'Calder, Miro' at
The Phillips Collection,
Washington, D.C.
October 9, 2004-January 23, 2005

A thin black line winds its way through the most joyful and under-celebrated exhibition of the season. Joyful, because the line can take you places you’ve never been with two familiar artists. Under-celebrated, because the prejudices of the art world are known, and the wonderful, idiosyncratic legacy of the country’s first modernist museum does not jibe with more recent, ever-expanding upstarts. No matter. One look at this show and the eyes have it. The visual delights of watching that line jump from painter to sculptor, wire to canvas, Connecticut to Catalonia and back can be electrifying.

The electric potential of exhibiting these two artists together is nothing new. Calder and Miró both contributed work to the Spanish Pavilion at the Paris World’s Fair in 1937. For many years they also shared the same dealer, Pierre Matisse, and in 1939 Matisse presented the two artists in back-to-back shows. Matisse also provided a conduit between the two artists when separated by the Second World War.

In 1942, when MOMA’s first retrospective of Miró travelled to Vassar College, an equal number of Calder’s sculptures were added to the Vassar show. A friend noted to Calder that “your pieces gave just that fillip to the Mirós that got them off being too flat and squiggly.” Duncan Phillips made a similar discovery in pairing the two artists together through acquisitions in the early 1950s.

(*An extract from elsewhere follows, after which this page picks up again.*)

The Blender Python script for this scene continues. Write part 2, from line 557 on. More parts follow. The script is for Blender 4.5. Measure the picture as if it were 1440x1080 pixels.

Later, when Calder joined the Perls Gallerie in the early 1960s, Klaus Perls’s first show of Calder’s work was through the widely praised “Alexander Calder, Joan Miró.” John Canaday, writing in The New York Times, called that exhibition “just about perfect” and noted that, taken together, “the element of fantasy is heightened in Calder’s impeccably balanced structures and the element of calculation becomes more apparent than usual in Miró’s looser inventions.” Galerie Beyeler followed with “Miró, Calder” in 1972. Fondation Beyeler is the co-organizer of the current show, which first exhibited at its museum in Basel over the summer in a larger installation.

“Just about perfect” sums up my feelings after seeing these two artists together here, even as this incarnation of the exhibition has notable gaps—including Miró’s Birth of the World (1925) (back it went from Basel to the Museum of Modern Art). The Phillips has done an excellent job in mounting the work in seamless and edifying ways, from the menagerie of birds and other animals alighting up the first staircase to the newly enlarged final exhibition room, where Miró’s massive Mural Painting for the Terrace Plaza Hotel, Cincinnati (1947) beckons behind Calder’s mobile Twenty Leaves and an Apple (1946), his own commission for that hotel (both pieces are on loan from the Cincinnati Art Museum).

Contemporaries, friends, and often long-distance correspondents (Calder could be particularly louche in his postcards), the two artists complement each other in ways that Matisse and Picasso or Manet and Velásquez cannot. Rather than a connection based on competition or influence, here the tie that binds is formed of the elemental. In the shared line one finds a distillation of what modernism could promise, with its attention to surface, and what that promise could achieve across different media.

For both Calder and Miró, two expatriate artists from very different countries living in Paris in the 1920s, the line started with Paul Klee and his Twittering Machine (1922). By the time they met each other in 1928, the line extended through biomorphic shapes and a common interest in animals, toys, and the carnivalesque, with Miró’s Carnival of Harlequin (1924–1925) and Painting (Circus Horse) (1927) mirroring Calder’s miniature wire acrobats and his circus shows.

Calder, the son and grandson of sculptors, sought to overcome “the impression of mud piled up on the floor”—the mass of sculpture—and reduce sculpture to structural framework. In the line he found a liberation from plastic volume. Miró, likewise, used the line to challenge the classicizing impulse, as he saw it, of Mediterranean art. The line saw them through abstraction in the 1930s (by way of Mondrian). The line tied Miró’s wartime Constellation series together just as it arced out ever more gracefully in Calder’s maturing sculpture.

Oddly, as Miró turned to sculpture later in his life (Moon Bird, 1946–1949), it seemed that Calder could do Miró better than Miró could do Miró. Miró’s puffed-up, static figures achieved little of the movement and grace, so evident in his paintings, that Calder could channel in mobiles and stabiles. Little attention is given to Miró’s sculpture at the Phillips show, which concludes at the 1947 Cincinnati commissions. This is a pity, because it only highlights that what these two artists could achieve together they could not do alone.